What to do. Set down the full listing exactly as given. Any pictures are to be left out.

BEGIN Data excerpt

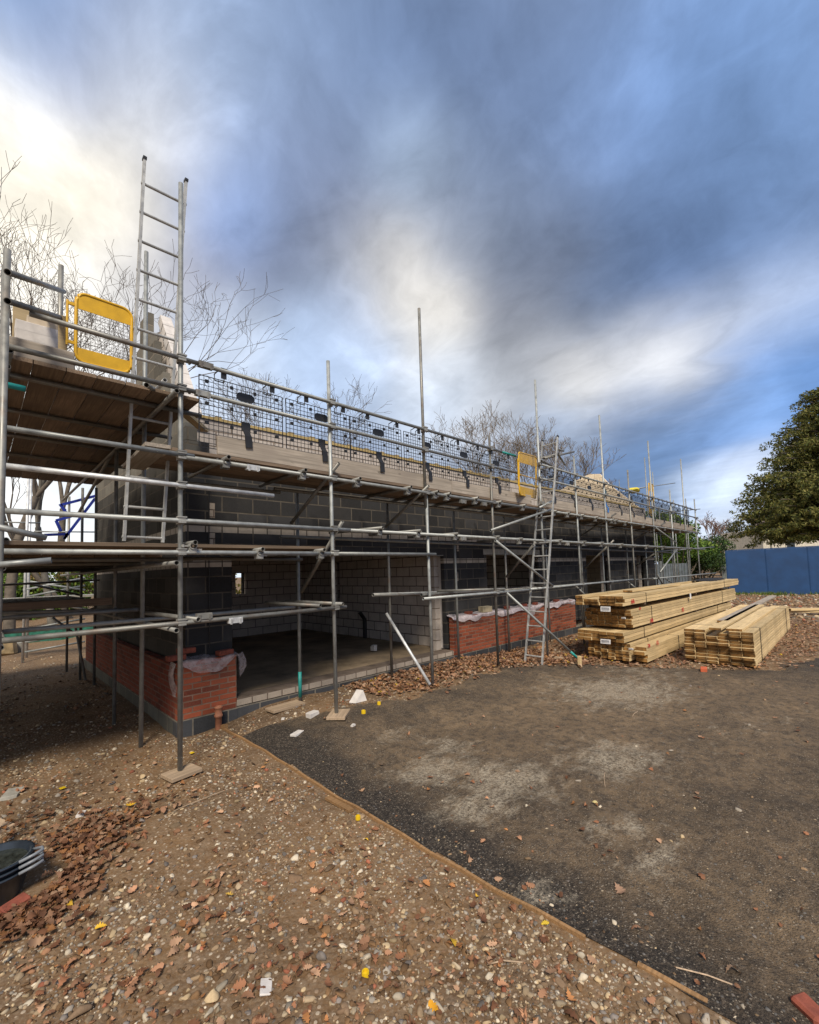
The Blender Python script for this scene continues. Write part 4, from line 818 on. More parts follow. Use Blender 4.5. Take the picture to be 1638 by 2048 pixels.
# ------------------------------------------------------------------ sole boards and ground items
def sole(x, y, Y, lab, rot, s=(.30, .225, .038), z=None):
    z = H_(x, Y) if z is None else z
    o = slabbox('sole_board', s, (x, Y, z+s[2]/2+.012), rot, palew, None, bevel=.004); return tag(o, lab, 'sole board', 'sole boards under the standards')
sole(P1[0]+.01, 0, P1[1]-.02, 'square sole board under the nearest front standard', R(10), z=P1[2]*0+.055)
sole(SP[1][0]+.02, 0, SP[1][1]-.02, 'square sole board under the second front standard by the asphalt', R(42), (.34, .24, .04), z=.155)
sole(IX[0]-.25, 0, Iy(IX[0])-.03, 'long dusty sole board under the teal-sleeved standard', R(4), (.5, .225, .038), z=.14)
sole(1.45, 0, 6.0, 'half-buried sole board under the standard by the gable corner', R(14), (.8, .225, .038), z=-.045)
# edging boards set in the ground
e0 = on_g(440, 1457); pts = [(float(EX(y)), y) for y in list(np.arange(EYS[0], EYS[-1], .28))+[EYS[-1]]][::-1]
ed = thing('edging_board', 'long thin timber edging between the rubble and the asphalt', 'edging', (2.37, 3.3, 0))
b = MB()
for a, c in zip(pts[:-1], pts[1:]): b.bar((*a, H_(*a)-.022), (*c, H_(*c)-.022), .020, .085)
b.build('board', edgew, ed); MB().bar((EXS[-1], EYS[-1]+.02, .06), (EXS[-1]+.02, EYS[-1]-.06, .07), .05, .07).build('stake', edgew, ed)
a = on_g(1275, 1930); c = on_g(1415, 2005); tag(MB().bar(a+[0, 0, -.008], c+[0, 0, -.012], .025, .04).build('edging_offcut', edgew), 'short half-buried edging offcut near the lower right corner', 'edging')
a = on_g(655, 1600); c = on_g(702, 1625); tag(MB().bar(a+[0, 0, .02], c+[0, 0, .015], .05, .022).build('timber_offcut', edgew), 'flat timber offcut lying against the edging board', 'offcut')
# terracotta pipe
pp = onY(437, 1441, 6.04); pp[2] = .03; tp = thing('drain_pipe', 'terracotta drain pipe standing against the brick pier', 'pipe', pp)
MB().lathe([(.040, 0), (.040, .16), (.052, .165), (.052, .19), (.044, .195), (.044, .27), (.050, .275), (.050, .295), (.034, .297), (.034, .2)], pp, 20).build('shaft', terra, tp, smooth=True)
MB().lathe([(.001, .27), (.034, .27), (.034, .262)], pp, 16).build('cap', m_paint('pipe_dust', (.35, .22, .16), .9), tp)
# loose bricks on the plinths and ground
def brick(px, py, Y, lab, rot=0., z=None, mat=brickr, s=(.215, .1025, .065), tilt=(0, 0)):
    p = onY(px, py, Y) if z is None else onz(px, py, z); o = slabbox('loose_brick', s, p, rot, mat, None, tilt=tilt, bevel=.004); return tag(o, lab, 'brick')
ZP = .93; 
def onplinth(px, Y, zt, lab, rot, mat=brickr, s=(.215, .1025, .065), lift=0.):
    p = onp(px, 1250, (0, 1, 0), Y); o = slabbox('loose_brick', s, (p[0], Y, zt+s[2]/2+.006+lift), rot, mat, None, bevel=.005); return tag(o, lab, 'brick')
onplinth(352, YB+.05, .965, 'loose brick weighting the sheet at the left end of the brick pier', R(5))
onplinth(372, YB+.06, .965+.07, 'upper loose brick at the left end of the brick pier', R(-4))
onplinth(449, YB+.06, .94, 'loose brick on the right end of the brick pier', R(12))
onplinth(938, YB+.08, 1.01, 'first small red brick on the long plinth sheet', R(8), s=(.2, .1, .065))
onplinth(972, YB+.06, 1.01, 'yellowish stone block on the long plinth sheet', R(-3), m_paint('sandstone', (.42, .36, .24), .9, .2, bump=.6), (.33, .14, .13))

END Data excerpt

Written solution.
The Blender Python script for this scene continues. Write part 4, from line 818 on. More parts follow. Use Blender 4.5. Take the picture to be 1638 by 2048 pixels.
# ------------------------------------------------------------------ sole boards and ground items
def sole(x, y, Y, lab, rot, s=(.30, .225, .038), z=None):
    z = H_(x, Y) if z is None else z
    o = slabbox('sole_board', s, (x, Y, z+s[2]/2+.012), rot, palew, None, bevel=.004); return tag(o, lab, 'sole board', 'sole boards under the standards')
sole(P1[0]+.01, 0, P1[1]-.02, 'square sole board under the nearest front standard', R(10), z=P1[2]*0+.055)
sole(SP[1][0]+.02, 0, SP[1][1]-.02, 'square sole board under the second front standard by the asphalt', R(42), (.34, .24, .04), z=.155)
sole(IX[0]-.25, 0, Iy(IX[0])-.03, 'long dusty sole board under the teal-sleeved standard', R(4), (.5, .225, .038), z=.14)
sole(1.45, 0, 6.0, 'half-buried sole board under the standard by the gable corner', R(14), (.8, .225, .038), z=-.045)
# edging boards set in the ground
e0 = on_g(440, 1457); pts = [(float(EX(y)), y) for y in list(np.arange(EYS[0], EYS[-1], .28))+[EYS[-1]]][::-1]
ed = thing('edging_board', 'long thin timber edging between the rubble and the asphalt', 'edging', (2.37, 3.3, 0))
b = MB()
for a, c in zip(pts[:-1], pts[1:]): b.bar((*a, H_(*a)-.022), (*c, H_(*c)-.022), .020, .085)
b.build('board', edgew, ed); MB().bar((EXS[-1], EYS[-1]+.02, .06), (EXS[-1]+.02, EYS[-1]-.06, .07), .05, .07).build('stake', edgew, ed)
a = on_g(1275, 1930); c = on_g(1415, 2005); tag(MB().bar(a+[0, 0, -.008], c+[0, 0, -.012], .025, .04).build('edging_offcut', edgew), 'short half-buried edging offcut near the lower right corner', 'edging')
a = on_g(655, 1600); c = on_g(702, 1625); tag(MB().bar(a+[0, 0, .02], c+[0, 0, .015], .05, .022).build('timber_offcut', edgew), 'flat timber offcut lying against the edging board', 'offcut')
# terracotta pipe
pp = onY(437, 1441, 6.04); pp[2] = .03; tp = thing('drain_pipe', 'terracotta drain pipe standing against the brick pier', 'pipe', pp)
MB().lathe([(.040, 0), (.040, .16), (.052, .165), (.052, .19), (.044, .195), (.044, .27), (.050, .275), (.050, .295), (.034, .297), (.034, .2)], pp, 20).build('shaft', terra, tp, smooth=True)
MB().lathe([(.001, .27), (.034, .27), (.034, .262)], pp, 16).build('cap', m_paint('pipe_dust', (.35, .22, .16), .9), tp)
# loose bricks on the plinths and ground
def brick(px, py, Y, lab, rot=0., z=None, mat=brickr, s=(.215, .1025, .065), tilt=(0, 0)):
    p = onY(px, py, Y) if z is None else onz(px, py, z); o = slabbox('loose_brick', s, p, rot, mat, None, tilt=tilt, bevel=.004); return tag(o, lab, 'brick')
ZP = .93; 
def onplinth(px, Y, zt, lab, rot, mat=brickr, s=(.215, .1025, .065), lift=0.):
    p = onp(px, 1250, (0, 1, 0), Y); o = slabbox('loose_brick', s, (p[0], Y, zt+s[2]/2+.006+lift), rot, mat, None, bevel=.005); return tag(o, lab, 'brick')
onplinth(352, YB+.05, .965, 'loose brick weighting the sheet at the left end of the brick pier', R(5))
onplinth(372, YB+.06, .965+.07, 'upper loose brick at the left end of the brick pier', R(-4))
onplinth(449, YB+.06, .94, 'loose brick on the right end of the brick pier', R(12))
onplinth(938, YB+.08, 1.01, 'first small red brick on the long plinth sheet', R(8), s=(.2, .1, .065))
onplinth(972, YB+.06, 1.01, 'yellowish stone block on the long plinth sheet', R(-3), m_paint('sandstone', (.42, .36, .24), .9, .2, bump=.6), (.33, .14, .13))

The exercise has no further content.